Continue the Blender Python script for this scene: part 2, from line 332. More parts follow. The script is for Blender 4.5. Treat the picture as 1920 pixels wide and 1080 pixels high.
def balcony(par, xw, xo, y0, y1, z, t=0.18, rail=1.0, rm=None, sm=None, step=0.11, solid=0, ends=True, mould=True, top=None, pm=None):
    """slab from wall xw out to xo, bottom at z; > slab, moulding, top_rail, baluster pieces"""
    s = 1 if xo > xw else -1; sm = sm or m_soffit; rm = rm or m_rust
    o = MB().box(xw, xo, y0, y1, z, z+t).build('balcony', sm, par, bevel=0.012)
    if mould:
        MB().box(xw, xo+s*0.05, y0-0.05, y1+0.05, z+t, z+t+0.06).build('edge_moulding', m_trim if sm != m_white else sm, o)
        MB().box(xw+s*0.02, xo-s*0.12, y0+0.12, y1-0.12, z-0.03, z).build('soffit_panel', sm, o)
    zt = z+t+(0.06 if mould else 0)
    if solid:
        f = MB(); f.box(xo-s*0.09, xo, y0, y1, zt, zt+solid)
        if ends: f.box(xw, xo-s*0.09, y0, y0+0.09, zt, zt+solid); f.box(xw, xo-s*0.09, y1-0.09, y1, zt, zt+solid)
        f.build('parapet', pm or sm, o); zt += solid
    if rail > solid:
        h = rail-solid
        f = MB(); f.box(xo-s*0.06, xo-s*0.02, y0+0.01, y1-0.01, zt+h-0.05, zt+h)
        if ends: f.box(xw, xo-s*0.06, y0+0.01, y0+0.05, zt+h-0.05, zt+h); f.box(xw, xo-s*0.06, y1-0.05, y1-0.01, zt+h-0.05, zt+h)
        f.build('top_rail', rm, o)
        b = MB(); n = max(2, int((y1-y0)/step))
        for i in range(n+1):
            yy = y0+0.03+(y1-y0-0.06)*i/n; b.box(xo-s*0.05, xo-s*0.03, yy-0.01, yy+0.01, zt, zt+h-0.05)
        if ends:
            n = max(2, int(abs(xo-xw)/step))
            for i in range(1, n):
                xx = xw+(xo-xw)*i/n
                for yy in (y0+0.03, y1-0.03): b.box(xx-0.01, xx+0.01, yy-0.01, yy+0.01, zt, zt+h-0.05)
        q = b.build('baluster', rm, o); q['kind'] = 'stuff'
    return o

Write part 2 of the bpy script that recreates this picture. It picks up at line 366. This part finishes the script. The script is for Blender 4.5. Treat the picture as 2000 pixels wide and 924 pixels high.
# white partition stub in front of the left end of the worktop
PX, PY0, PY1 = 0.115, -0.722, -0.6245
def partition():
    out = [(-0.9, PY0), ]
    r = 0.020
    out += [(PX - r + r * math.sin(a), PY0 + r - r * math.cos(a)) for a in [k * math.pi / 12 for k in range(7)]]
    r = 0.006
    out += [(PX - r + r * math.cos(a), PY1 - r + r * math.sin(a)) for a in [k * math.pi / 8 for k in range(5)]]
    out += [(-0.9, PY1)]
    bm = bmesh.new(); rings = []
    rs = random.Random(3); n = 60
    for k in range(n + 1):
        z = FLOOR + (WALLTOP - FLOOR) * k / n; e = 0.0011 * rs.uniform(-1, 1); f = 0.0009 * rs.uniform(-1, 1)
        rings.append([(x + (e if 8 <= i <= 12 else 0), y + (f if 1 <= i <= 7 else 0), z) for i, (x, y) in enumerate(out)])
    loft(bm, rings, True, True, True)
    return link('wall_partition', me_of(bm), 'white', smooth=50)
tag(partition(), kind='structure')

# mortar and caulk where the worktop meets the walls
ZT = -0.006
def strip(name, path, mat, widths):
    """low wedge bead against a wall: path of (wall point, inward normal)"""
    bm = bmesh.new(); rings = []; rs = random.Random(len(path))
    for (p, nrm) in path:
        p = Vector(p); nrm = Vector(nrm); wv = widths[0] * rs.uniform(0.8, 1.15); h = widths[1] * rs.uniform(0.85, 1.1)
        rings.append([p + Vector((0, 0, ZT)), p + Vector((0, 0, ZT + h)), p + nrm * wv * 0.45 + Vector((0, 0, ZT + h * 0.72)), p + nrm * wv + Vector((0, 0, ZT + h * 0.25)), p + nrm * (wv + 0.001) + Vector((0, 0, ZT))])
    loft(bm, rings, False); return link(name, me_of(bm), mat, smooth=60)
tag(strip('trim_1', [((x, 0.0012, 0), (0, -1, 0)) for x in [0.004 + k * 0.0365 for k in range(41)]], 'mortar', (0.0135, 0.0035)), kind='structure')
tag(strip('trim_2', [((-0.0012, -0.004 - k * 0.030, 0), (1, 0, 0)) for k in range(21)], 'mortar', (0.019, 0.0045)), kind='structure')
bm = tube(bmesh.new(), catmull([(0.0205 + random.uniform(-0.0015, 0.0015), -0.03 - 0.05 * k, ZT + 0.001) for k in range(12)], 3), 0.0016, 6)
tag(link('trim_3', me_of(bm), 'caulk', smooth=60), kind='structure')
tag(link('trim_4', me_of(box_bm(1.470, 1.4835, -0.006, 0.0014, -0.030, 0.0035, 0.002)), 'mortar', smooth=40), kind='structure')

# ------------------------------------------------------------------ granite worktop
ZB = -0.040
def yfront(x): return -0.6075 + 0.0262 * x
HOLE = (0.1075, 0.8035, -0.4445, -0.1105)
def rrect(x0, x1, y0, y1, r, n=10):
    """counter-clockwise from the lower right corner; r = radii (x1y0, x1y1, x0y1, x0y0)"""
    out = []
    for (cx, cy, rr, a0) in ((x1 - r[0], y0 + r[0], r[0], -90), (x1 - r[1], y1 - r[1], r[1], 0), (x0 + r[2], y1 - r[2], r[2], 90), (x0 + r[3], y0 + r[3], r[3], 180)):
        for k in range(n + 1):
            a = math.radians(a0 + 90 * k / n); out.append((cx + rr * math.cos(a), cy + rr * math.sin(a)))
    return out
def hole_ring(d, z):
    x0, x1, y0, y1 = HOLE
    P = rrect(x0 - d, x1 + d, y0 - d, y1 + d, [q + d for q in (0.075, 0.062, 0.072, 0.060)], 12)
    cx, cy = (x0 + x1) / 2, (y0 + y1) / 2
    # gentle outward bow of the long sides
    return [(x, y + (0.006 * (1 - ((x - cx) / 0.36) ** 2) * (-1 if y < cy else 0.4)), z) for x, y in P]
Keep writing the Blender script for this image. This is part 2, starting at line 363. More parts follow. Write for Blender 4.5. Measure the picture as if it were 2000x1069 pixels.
**********
Your instructions: Only the lines from the one containing "Write part 2" through the one containing "tag(partition(), kind='structure')" are to be retyped, both boundary lines included, with no other material.

Correct output:
Write part 2 of the bpy script that recreates this picture. It picks up at line 366. This part finishes the script. The script is for Blender 4.5. Treat the picture as 2000 pixels wide and 924 pixels high.
# white partition stub in front of the left end of the worktop
PX, PY0, PY1 = 0.115, -0.722, -0.6245
def partition():
    out = [(-0.9, PY0), ]
    r = 0.020
    out += [(PX - r + r * math.sin(a), PY0 + r - r * math.cos(a)) for a in [k * math.pi / 12 for k in range(7)]]
    r = 0.006
    out += [(PX - r + r * math.cos(a), PY1 - r + r * math.sin(a)) for a in [k * math.pi / 8 for k in range(5)]]
    out += [(-0.9, PY1)]
    bm = bmesh.new(); rings = []
    rs = random.Random(3); n = 60
    for k in range(n + 1):
        z = FLOOR + (WALLTOP - FLOOR) * k / n; e = 0.0011 * rs.uniform(-1, 1); f = 0.0009 * rs.uniform(-1, 1)
        rings.append([(x + (e if 8 <= i <= 12 else 0), y + (f if 1 <= i <= 7 else 0), z) for i, (x, y) in enumerate(out)])
    loft(bm, rings, True, True, True)
    return link('wall_partition', me_of(bm), 'white', smooth=50)
tag(partition(), kind='structure')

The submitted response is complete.